Many fashion retailers and brands work with franchise partners internationally to expand their global reach, but Mothercare’s unusual step of taking its UK offer into the franchise sector raises the question of whether the strategy could work for other UK players. 

Marshall Lester, chief executive of brand management consultancy ML Marketing, says that if Mothercare’s plans are successful, it may be emulated by others in the sector: “Franchising is not new in the fashion industry, and has been done very successfully. At one time [it felt like] there were more branches of United Colors of Benetton in Manhattan than there were McDonald’s.

“The franchise model is less capital intensive [than owning and running your own stores], which takes pressure off the business. That’s one of the motivating factors in considering this route for any UK brand. The industry will be looking closely at Mothercare to see what the ultimate business model is, and whether it works. If it does, then others may think about taking a similar route. Newton-Jones is a very astute guy and I am sure he has thought this through.”

One former franchise operator, who has managed franchise operations for brands in the UK and internationally, tells Drapers that although the franchising model can seem like a low-cost option for many retailers, it takes a lot of work and investment to get right: “Franchising lets you cut out the capital costs [and other financial demands] –  staffing alone can be 15%-20% of turnover – but if someone tries to do it on the cheap, the proposition gets diluted.

“First and foremost, the proposition has to be right. You have to have a brand bible that you stick by. Once that is correct, it is key that you choose the right partners. Otherwise, things can fall apart quickly.

“You need brand controls and standard controls in place so that [the store and brand offer] looks seamless. The clothes need to be folded right and the presentation has to be the same, whether it’s owned by Mothercare or by Mr Jones the entrepreneur from down the road.”

We sign off every location, and no one can open a store without our approval.

Damian Hopkins, Matalan

Matalan aw 19 2

Matalan autumn 19

One UK retailer that has successfully expanded its reach globally through franchising is Matalan, which has 32 international franchise stores across 12 countries.

International director Damian Hopkins says that picking the right franchise partners and keeping the number of franchise partners low has been essential: “We have gone down the route of having as few partners to manage as possible, to give us a level of consistency.

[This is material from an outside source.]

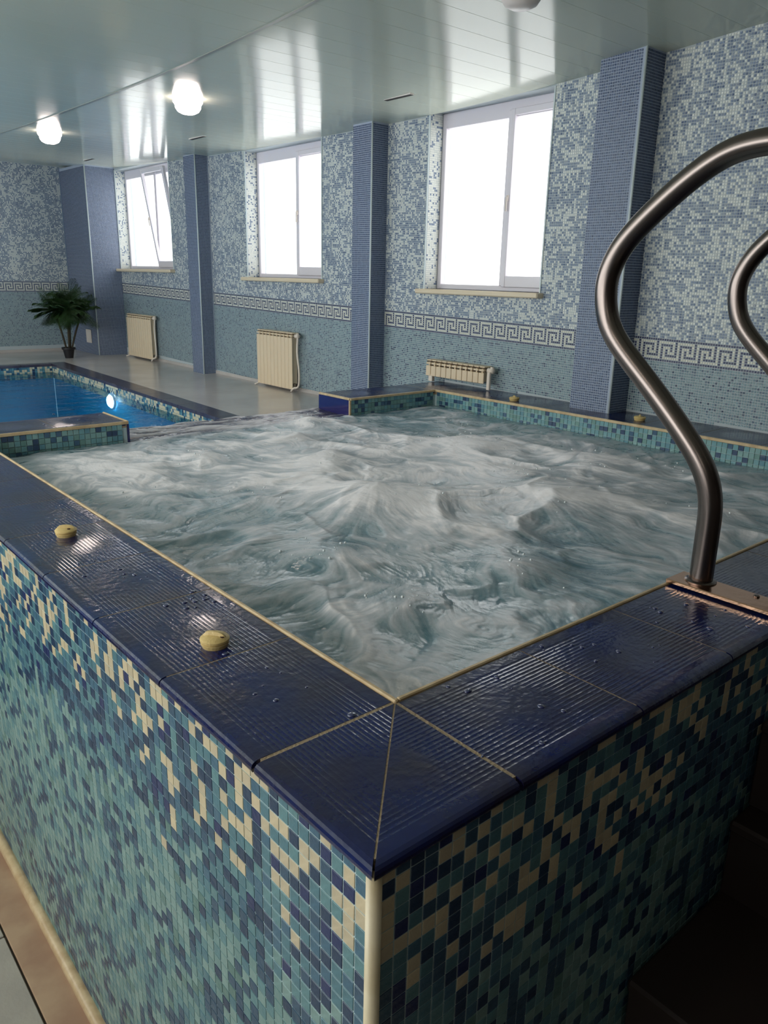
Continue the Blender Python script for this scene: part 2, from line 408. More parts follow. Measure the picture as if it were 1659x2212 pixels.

“We sign off on every location, and no one can open a store without our approval. We look for partners who have a proven track record of working in retail. They are an extension of our business.

“What they are buying into with Matalan is a model that is second to none and a business with 30 years’ experience. If you start a business from scratch, you can’t buy that overnight.”

This brand value is vital. One franchising expert says that for the franchise model to work in the UK, it has to be successful for the franchisees who take up operations on behalf of a brand: “To build up a franchise network is not an overnight thing, and nor should it be. For a franchisee, it is essential that they are given relevant support, training and guidance to run a business.

“If a brand wants to expand through franchising, it needs to be able to reproduce its business model for someone else to follow, and allow people to recruit and grow their own businesses.

“Franchise terms are, generally speaking, five-year contracts. [Franchisees] have to have a business to resell at the end and a protected territory they know they are selling into. What franchisees want to know is that they are taking on a business model that works.”

Matalan’s Hopkins adds that proper research is a must when looking at expansion plans into new areas: “Some brands and retailers in the past didn’t do all the due diligence they should have and entered markets very quickly. We are stringent on due diligence. It’s not worth us entering a market where our product does not work.”

Mothercare is making a bold decision to franchise its domestic operation, as it shifts its centre of gravity and embraces globalisation. But the retailer would do well to heed Hopkins’ warning.


The Drapers Verdict

The UK franchising plans unveiled by Mothercare represent a bold redefinition of what the retailer is, and have turned its priorities on their head. Franchising is not a simple solution, however: maintaining brand identity and finding the right franchise partners are essential.

It remains to be seen whether Mothercare can succeed as a global brand selling in the UK, rather than a traditional British retailer that has spread its influence abroad. But if the experiment works, franchising may appear to be an appealing option for other UK retailers whose strength lies more in their branding and product than their bricks-and-mortar retail core.